Eating a sandwich on a park bench, something caught Chapman’s eye in the near distance.
“I saw something fall under a tree, and then it seemed to walk over to another tree,” he says. “I’ve got a pet cat at home, and it didn’t move like a cat, that’s for sure. That personal experience speaks to the fact there are perhaps oversized feral cats out there but myths don’t come from nowhere. They don’t just create themselves, so clearly the community over time has been seeing something.”
Blak Douglas, who grew up in the region, has contributed a large work on canvas featuring an Indigenous hunter, plenty of footy shapes – and a big black panther. Douglas grew up in an era where racism was routine and racist slurs heard almost daily.
“But to have Terry Wickey as an Aboriginal man playing first-grade rugby league on television gave me some kind of hope that there was a possibility for people not to be referred to in such a manner,” he says.

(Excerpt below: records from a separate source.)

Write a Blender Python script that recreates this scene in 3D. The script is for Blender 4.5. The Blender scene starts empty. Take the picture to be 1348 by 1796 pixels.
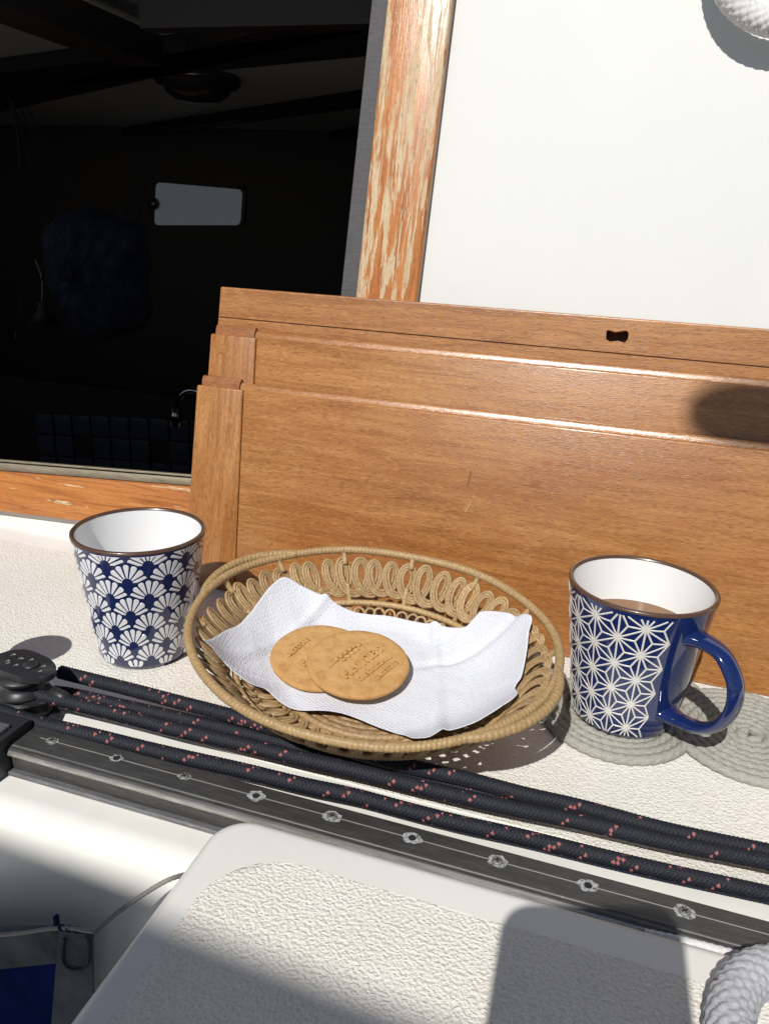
import bpy, bmesh, math, random
import numpy as np
from mathutils import Vector, Matrix, Euler
random.seed(7); rng = np.random.default_rng(7)
PI = math.pi
scene = bpy.context.scene
COL = scene.collection

# ------------------------------------------------------------------ camera
F_PX, YAW, PITCH, ROLL = 1379.86, -16.7537, 19.3881, -3.0924
CAM = Vector((0.1312, -0.3609, 0.3518))
def cam_axes():
    y, p, r = map(math.radians, (YAW, PITCH, ROLL))
    f = Vector((math.sin(y)*math.cos(p), math.cos(y)*math.cos(p), -math.sin(p)))
    rt = Vector((math.cos(y), -math.sin(y), 0)); d = f.cross(rt)
    c, s = math.cos(r), math.sin(r)
    return rt*c + d*s, -rt*s + d*c, f
RT, DN, FW = cam_axes()
cd = bpy.data.cameras.new('camera'); cam = bpy.data.objects.new('camera', cd); COL.objects.link(cam)
cam.matrix_world = Matrix(((RT.x, -DN.x, -FW.x, CAM.x), (RT.y, -DN.y, -FW.y, CAM.y), (RT.z, -DN.z, -FW.z, CAM.z), (0, 0, 0, 1)))
cd.sensor_fit = 'VERTICAL'; cd.sensor_height = 24.0; cd.lens = F_PX/1796*24.0
cd.clip_start = 0.001; cd.clip_end = 500
scene.camera = cam
scene.render.resolution_x = 768; scene.render.resolution_y = 1024

# ------------------------------------------------------------------ light
SUN_AZ, SUN_EL = math.radians(5.5), math.radians(45.0)       # direction the light travels (from behind the camera)
LIGHT = Vector((math.sin(SUN_AZ)*math.cos(SUN_EL), math.cos(SUN_AZ)*math.cos(SUN_EL), -math.sin(SUN_EL)))
world = bpy.data.worlds.new('World'); scene.world = world; world.use_nodes = True
wn = world.node_tree; bg = wn.nodes['Background']
sky = wn.nodes.new('ShaderNodeTexSky'); sky.sky_type = 'NISHITA'; sky.sun_disc = False
sky.sun_elevation = SUN_EL; sky.sun_rotation = SUN_AZ + PI
wn.links.new(sky.outputs[0], bg.inputs[0]); bg.inputs[1].default_value = 0.050
sd = bpy.data.lights.new('sun', 'SUN'); sd.energy = 4.3; sd.angle = math.radians(0.53); sd.color = (1.0, 0.96, 0.90)
sun = bpy.data.objects.new('sun', sd); COL.objects.link(sun)
sun.rotation_euler = LIGHT.to_track_quat('-Z', 'Y').to_euler(); sun.location = (-1, -6, 6)
scene.view_settings.view_transform = 'Standard'; scene.view_settings.look = 'None'
scene.view_settings.gamma = 1.0; scene.view_settings.exposure = 0.0
scene.render.engine = 'CYCLES'
scene.cycles.max_bounces = 8

# ------------------------------------------------------------------ measuring helpers (a pixel of the photo -> a point on a plane)
def ray(px, py): return (RT*(px-674) + DN*(py-898) + FW*F_PX).normalized()
def on_z(px, py, z): d = ray(px, py); return CAM + d*((z-CAM.z)/d.z)
def on_y(px, py, y): d = ray(px, py); return CAM + d*((y-CAM.y)/d.y)

# ------------------------------------------------------------------ object helpers
def tag(o, label=None, cat=None, group=None, kind=None):
    if label: o['label'] = label
    if cat: o['category'] = cat
    if group: o['group'] = group
    if kind: o['kind'] = kind
    return o
def thing(name, label, cat, loc=(0, 0, 0), rot=(0, 0, 0), group=None, scale=None):
    o = bpy.data.objects.new(name, None); COL.objects.link(o); o.empty_display_size = 0.01
    o.location = loc; o.rotation_euler = rot
    return tag(o, label, cat, group)
def mk(name, verts, faces, m, parent=None, smooth=True, idx=None, loc=None, local=True):
    """verts are in the parent's frame (local) ; loc is an extra offset."""
    me = bpy.data.meshes.new(name)
    me.from_pydata([tuple(v) for v in verts], [], [tuple(int(i) for i in f) for f in faces])
    ms = m if isinstance(m, (list, tuple)) else [m]
    for q in ms: me.materials.append(q)
    if idx is not None: me.polygons.foreach_set('material_index', np.asarray(idx, dtype=np.int32))
    me.polygons.foreach_set('use_smooth', [smooth]*len(me.polygons))
    me.update()
    o = bpy.data.objects.new(name, me); COL.objects.link(o)
    if parent is not None: o.parent = parent
    if loc is not None: o.location = loc
    return o
def bm_obj(name, bm, m, parent=None, smooth=True, loc=None, bevel=0, seg=2):
    if bevel:
        bmesh.ops.bevel(bm, geom=list(bm.edges), offset=bevel, segments=seg, profile=0.5, affect='EDGES', clamp_overlap=True)
    bmesh.ops.recalc_face_normals(bm, faces=bm.faces)
    me = bpy.data.meshes.new(name); bm.to_mesh(me); bm.free()
    for q in (m if isinstance(m, (list, tuple)) else [m]): me.materials.append(q)
    me.polygons.foreach_set('use_smooth', [smooth]*len(me.polygons))
    if smooth:
        try: me.set_sharp_from_angle(angle=math.radians(40))
        except Exception: pass
    o = bpy.data.objects.new(name, me); COL.objects.link(o)
    if parent is not None: o.parent = parent
    if loc is not None: o.location = loc
    return o
def bm_box(bm, x0, x1, y0, y1, z0, z1):
    vs = [bm.verts.new((x, y, z)) for x in (x0, x1) for y in (y0, y1) for z in (z0, z1)]
    for f in ((0,1,3,2),(4,6,7,5),(0,4,5,1),(2,3,7,6),(0,2,6,4),(1,5,7,3)): bm.faces.new([vs[i] for i in f])
    return vs
def box(name, b, m, parent=None, bevel=0.0, seg=2, smooth=True):
    bm = bmesh.new(); bm_box(bm, *b); return bm_obj(name, bm, m, parent, smooth, bevel=bevel, seg=seg)
def prism(name, poly, a0, a1, axis, m, parent=None, bevel=0.0, seg=2, smooth=True):
    """extrude a polygon. axis 'x': poly is (y,z); 'y': poly is (x,z); 'z': poly is (x,y)"""
    bm = bmesh.new()
    def v(p, a): return {'x': (a, p[0], p[1]), 'y': (p[0], a, p[1]), 'z': (p[0], p[1], a)}[axis]
    A = [bm.verts.new(v(p, a0)) for p in poly]; B = [bm.verts.new(v(p, a1)) for p in poly]
    n = len(poly)
    bm.faces.new(A); bm.faces.new(B[::-1])
    for i in range(n): bm.faces.new((A[i], A[(i+1) % n], B[(i+1) % n], B[i]))
    return bm_obj(name, bm, m, parent, smooth, bevel=bevel, seg=seg)
def frames(P, closed=False):
    P = np.asarray(P, float); n = len(P)
    if closed: Tn = np.roll(P, -1, 0) - np.roll(P, 1, 0)
    else: Tn = np.gradient(P, axis=0)
    Tn /= np.linalg.norm(Tn, axis=1)[:, None] + 1e-12
    N = np.zeros_like(P)
    up = np.array([0, 0, 1.]) if abs(Tn[0][2]) < .9 else np.array([1., 0, 0])
    v = np.cross(Tn[0], up); v /= np.linalg.norm(v); v = np.cross(v, Tn[0]); N[0] = v
    for i in range(1, n):
        v = N[i-1] - Tn[i]*np.dot(N[i-1], Tn[i]); N[i] = v/(np.linalg.norm(v)+1e-12)
    if closed:                                                     # spread the closing twist
        e = N[-1] - Tn[0]*np.dot(N[-1], Tn[0]); e /= np.linalg.norm(e)
        ang = math.atan2(np.dot(np.cross(e, N[0]), Tn[0]), np.dot(e, N[0]))
        B = np.cross(Tn, N); a = ang*np.arange(n)/n
        N = N*np.cos(a)[:, None] + B*np.sin(a)[:, None]
    return P, Tn, N, np.cross(Tn, N)
def tube_arrays(P, r, sides=8, closed=False, caps=True, rad=None, flat=1.0, NB=None):
    """rad(theta, arclen) gives a radius multiplier; flat squashes the second axis"""
    P, Tn, N, B = frames(P, closed)
    if NB is not None: N, B = NB
    n = len(P)
    seg = np.linalg.norm(np.diff(P, axis=0), axis=1); s = np.concatenate([[0], np.cumsum(seg)])
    th = np.arange(sides)*2*PI/sides
    rr = np.asarray(r)*np.ones(n)
    R = rr[:, None]*np.ones((1, sides))
    if rad is not None: R = R*rad(th[None, :]*np.ones((n, 1)), s[:, None]*np.ones((1, sides)))
    V = P[:, None, :] + N[:, None, :]*(R*np.cos(th))[:, :, None] + B[:, None, :]*(R*np.sin(th)*flat)[:, :, None]
    V = V.reshape(-1, 3)
    m = n if closed else n-1
    i = np.arange(m)[:, None]; j = np.arange(sides)[None, :]
    i2 = (i+1) % n; j2 = (j+1) % sides
    Fq = np.stack([i*sides+j, i*sides+j2, i2*sides+j2, i2*sides+j], -1).reshape(-1, 4)
    Fq = [tuple(q) for q in Fq]
    if caps and not closed:
        Fq.append(tuple(range(sides))[::-1]); Fq.append(tuple((n-1)*sides+k for k in range(sides)))
    return V, Fq, (m, sides)
def tube(name, P, r, m, parent=None, sides=8, closed=False, caps=True, rad=None, flat=1.0, NB=None):
    V, Fq, _ = tube_arrays(P, r, sides, closed, caps, rad, flat, NB)
    return mk(name, V, Fq, m, parent)
def join_arrays(parts):
    V, Fs, off = [], [], 0
    for v, f in parts:
        V.append(np.asarray(v)); Fs += [tuple(int(a)+off for a in q) for q in f]; off += len(v)
    return np.concatenate(V), Fs
def spline(pts, n=60, closed=False):
    """Catmull-Rom through the points"""
    p = [np.array(q, float) for q in pts]
    if closed: p = [p[-1]] + p + [p[0], p[1]]
    else: p = [2*p[0]-p[1]] + p + [2*p[-1]-p[-2]]
    m = len(p)-3; out = []
    for k in range(n if closed else n+1):
        u = k/n*m; i = min(int(u), m-1); t = u-i
        a, b, c, d = p[i:i+4]
        out.append(.5*((2*b)+(-a+c)*t+(2*a-5*b+4*c-d)*t*t+(-a+3*b-3*c+d)*t**3))
    return np.array(out)
def lathe(name, prof, m, parent=None, n=96, loc=None, idx=None, smooth=True):
    V, Fq = [], []
    k = len(prof)
    for i in range(n):
        a = 2*PI*i/n
        for r, z in prof: V.append((r*math.cos(a), r*math.sin(a), z))
    for i in range(n):
        for j in range(k-1):
            a, b = i*k+j, ((i+1) % n)*k+j
            Fq.append((a, b, b+1, a+1))
    o = mk(name, V, Fq, m, parent, smooth, loc=loc)
    bm = bmesh.new(); bm.from_mesh(o.data); bmesh.ops.remove_doubles(bm, verts=bm.verts, dist=1e-7); bmesh.ops.recalc_face_normals(bm, faces=bm.faces); bm.to_mesh(o.data); bm.free()
    return o

# ------------------------------------------------------------------ materials
def new_mat(name, color=(.8, .8, .8), rough=.5, metal=0.0, coat=0.0, coat_rough=.1, spec=.5):
    m = bpy.data.materials.new(name); m.use_nodes = True
    b = m.node_tree.nodes['Principled BSDF']
    b.inputs['Base Color'].default_value = (*color, 1); b.inputs['Roughness'].default_value = rough
    b.inputs['Metallic'].default_value = metal; b.inputs['Coat Weight'].default_value = coat
    b.inputs['Coat Roughness'].default_value = coat_rough; b.inputs['Specular IOR Level'].default_value = spec
    return m
class NT:
    def __init__(s, m): s.t = m.node_tree; s.b = s.t.nodes['Principled BSDF']; s.L = s.t.links
    def n(s, ty, **kw):
        o = s.t.nodes.new(ty)
        for k, v in kw.items(): setattr(o, k, v)
        return o
    def coords(s, scale=(1, 1, 1), kind='Object', rot=(0, 0, 0)):
        tc = s.n('ShaderNodeTexCoord'); mp = s.n('ShaderNodeMapping')
        s.L.new(tc.outputs[kind], mp.inputs[0]); mp.inputs['Scale'].default_value = scale; mp.inputs['Rotation'].default_value = rot
        return mp.outputs[0]
    def noise(s, vec, scale, detail=4, rough=.55, dist=0.0):
        o = s.n('ShaderNodeTexNoise'); s.L.new(vec, o.inputs['Vector'])
        o.inputs['Scale'].default_value = scale; o.inputs['Detail'].default_value = detail; o.inputs['Roughness'].default_value = rough
        o.inputs['Distortion'].default_value = dist
        return o.outputs['Fac']
    def voro(s, vec, scale, feature='F1', rnd=1.0):
        o = s.n('ShaderNodeTexVoronoi', feature=feature); s.L.new(vec, o.inputs['Vector'])
        o.inputs['Scale'].default_value = scale; o.inputs['Randomness'].default_value = rnd
        return o.outputs['Distance']
    def ramp(s, fac, stops):
        o = s.n('ShaderNodeValToRGB'); s.L.new(fac, o.inputs[0]); e = o.color_ramp.elements
        while len(e) < len(stops): e.new(.5)
        for k, (p, c) in enumerate(stops):
            e[k].position = p; e[k].color = (*c, 1) if isinstance(c, (tuple, list)) else (c, c, c, 1)
        return o.outputs[0]
    def math(s, op, a, b=None, clamp=False):
        o = s.n('ShaderNodeMath', operation=op, use_clamp=clamp)
        for k, v in enumerate((a, b)):
            if v is None: continue
            if isinstance(v, (int, float)): o.inputs[k].default_value = v
            else: s.L.new(v, o.inputs[k])
        return o.outputs[0]
    def mix(s, fac, a, b, blend='MIX'):
        o = s.n('ShaderNodeMix', data_type='RGBA', blend_type=blend)
        if isinstance(fac, (int, float)): o.inputs['Factor'].default_value = fac
        else: s.L.new(fac, o.inputs['Factor'])
        for k, v in ((6, a), (7, b)):
            if isinstance(v, tuple): o.inputs[k].default_value = (*v, 1)
            else: s.L.new(v, o.inputs[k])
        return o.outputs[2]
    def bump(s, h, strength=.5, dist=.001, prev=None):
        o = s.n('ShaderNodeBump'); s.L.new(h, o.inputs['Height']); o.inputs['Strength'].default_value = strength; o.inputs['Distance'].default_value = dist
        if prev is not None: s.L.new(prev, o.inputs['Normal'])
        return o.outputs[0]
    def set(s, name, v):
        if isinstance(v, (int, float)): s.b.inputs[name].default_value = v
        else: s.L.new(v, s.b.inputs[name])

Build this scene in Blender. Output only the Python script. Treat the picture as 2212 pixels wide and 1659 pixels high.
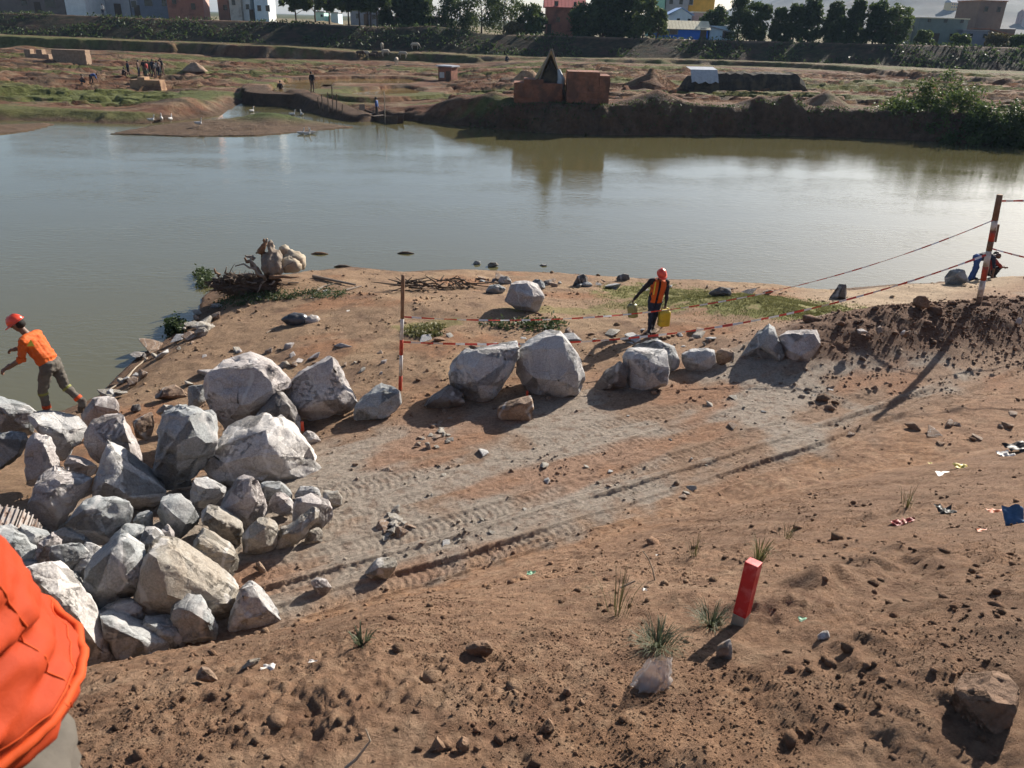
import bpy, bmesh, math, random
import numpy as np
from mathutils import Vector, Matrix

random.seed(7); RNG = np.random.default_rng(11)
R = math.radians
for o in list(bpy.data.objects): bpy.data.objects.remove(o)
SC = bpy.context.scene
C = SC.collection

# ------------------------------------------------------------------ camera
# world: X right, Y away over the river, Z up, water level z = 0
EYE = np.array([0.0, 0.0, 7.5]); FOC = 1703.0; PITCH = R(24.73); ROLL = R(1.8)
_f = np.array([0, math.cos(PITCH), -math.sin(PITCH)])
_u0 = np.array([0, math.sin(PITCH), math.cos(PITCH)]); _r0 = np.array([1.0, 0, 0])
CR = math.cos(ROLL)*_r0 + math.sin(ROLL)*_u0
CU = math.cos(ROLL)*_u0 - math.sin(ROLL)*_r0
cam_d = bpy.data.cameras.new('camera'); cam = bpy.data.objects.new('camera', cam_d); C.objects.link(cam)
cam.matrix_world = Matrix(((CR[0], CU[0], -_f[0], EYE[0]), (CR[1], CU[1], -_f[1], EYE[1]), (CR[2], CU[2], -_f[2], EYE[2]), (0, 0, 0, 1)))
cam_d.sensor_width = 36; cam_d.lens = 36*FOC/2212; cam_d.clip_start = 0.05; cam_d.clip_end = 6000
cam_d.dof.use_dof = True; cam_d.dof.focus_distance = 11; cam_d.dof.aperture_fstop = 13
SC.camera = cam

# ------------------------------------------------------------------ light
SUN_AZ, SUN_EL = R(40), R(28)          # azimuth from +Y towards +X
W = bpy.data.worlds.new('World'); SC.world = W; W.use_nodes = True
nt = W.node_tree; nt.nodes.clear()
sky = nt.nodes.new('ShaderNodeTexSky'); sky.sky_type = 'NISHITA'; sky.sun_disc = False
sky.sun_elevation = SUN_EL; sky.sun_rotation = SUN_AZ; sky.air_density = 1.0; sky.dust_density = 3.0; sky.ozone_density = 1.5; sky.altitude = 1200
bg = nt.nodes.new('ShaderNodeBackground'); bg.inputs['Strength'].default_value = 0.066
wo = nt.nodes.new('ShaderNodeOutputWorld')
nt.links.new(sky.outputs[0], bg.inputs[0]); nt.links.new(bg.outputs[0], wo.inputs[0])
sd = np.array([math.sin(SUN_AZ)*math.cos(SUN_EL), math.cos(SUN_AZ)*math.cos(SUN_EL), math.sin(SUN_EL)])
sl = bpy.data.lights.new('sun', 'SUN'); sl.energy = 5.0; sl.angle = R(0.53); sl.color = (1.0, 0.93, 0.83)
so = bpy.data.objects.new('sun', sl); C.objects.link(so)
so.rotation_euler = Vector(sd).to_track_quat('Z', 'Y').to_euler()
SC.view_settings.view_transform = 'Standard'; SC.view_settings.look = 'None'
SC.view_settings.exposure = 1.0; SC.view_settings.gamma = 1.0; SC.view_settings.use_curve_mapping = False
SC.render.engine = 'CYCLES'
SC.cycles.use_denoising = True; SC.cycles.use_adaptive_sampling = True; SC.cycles.adaptive_threshold = 0.02; SC.cycles.max_bounces = 6; SC.cycles.transparent_max_bounces = 6
SC.cycles.volume_bounces = 0; SC.cycles.caustics_reflective = False; SC.cycles.caustics_refractive = False

# ------------------------------------------------------------------ numeric helpers
_P = np.random.default_rng(3).permutation(512).astype(np.int64)
_PP = np.concatenate([_P, _P, _P])
_G = np.random.default_rng(4).normal(size=(512, 3)); _G /= np.linalg.norm(_G, axis=1)[:, None]
def pn(x, y, z=0.0):
    x, y, z = np.broadcast_arrays(np.asarray(x, float), np.asarray(y, float), np.asarray(z, float))
    xi, yi, zi = np.floor(x).astype(np.int64), np.floor(y).astype(np.int64), np.floor(z).astype(np.int64)
    xf, yf, zf = x-xi, y-yi, z-zi
    fd = lambda t: t*t*t*(t*(t*6-15)+10)
    u, v, w = fd(xf), fd(yf), fd(zf)
    def g(dx, dy, dz):
        h = _PP[_PP[_PP[(xi+dx) & 511]+((yi+dy) & 511)]+((zi+dz) & 511)] & 511
        gr = _G[h]
        return gr[..., 0]*(xf-dx)+gr[..., 1]*(yf-dy)+gr[..., 2]*(zf-dz)
    l = lambda a, b, t: a+(b-a)*t
    return l(l(l(g(0,0,0), g(1,0,0), u), l(g(0,1,0), g(1,1,0), u), v), l(l(g(0,0,1), g(1,0,1), u), l(g(0,1,1), g(1,1,1), u), v), w)*1.5
def fbm(x, y, z=0.0, n=4, g=0.5):
    a, s, f = 1.0, 0.0, 1.0
    for i in range(n):
        s = s+a*pn(np.asarray(x)*f+i*17.3, np.asarray(y)*f-i*9.1, np.asarray(z)*f); a *= g; f *= 2.03
    return s
def sm(a, b, x):
    t = np.clip((np.asarray(x, float)-a)/(b-a), 0, 1); return t*t*(3-2*t)
def lerp(a, b, t): return a+(b-a)*t
def ray(px, py):
    d = _f*FOC + CR*(px-1106) - CU*(py-829.5); return d/np.linalg.norm(d)
def at(px, py, z):
    d = ray(px, py); return EYE+d*((z-EYE[2])/d[2])
def at_F(px, py, F):
    d = ray(px, py); return EYE+d*(F/d[1])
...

As to the endless debate about whether the panther exists outside locals’ imaginations, Chapman says maybe that is not so important.
“We live in an age where everything can apparently be proved or disproved,” he says. “We can photograph everything and have it on TikTok or Instagram immediately. Maybe the panther can exist in that liminal zone of imagination. And who doesn’t love a bit of mystery?”
Spot the Difference, Penrith Regional Gallery, Emu Plains. Until February 16.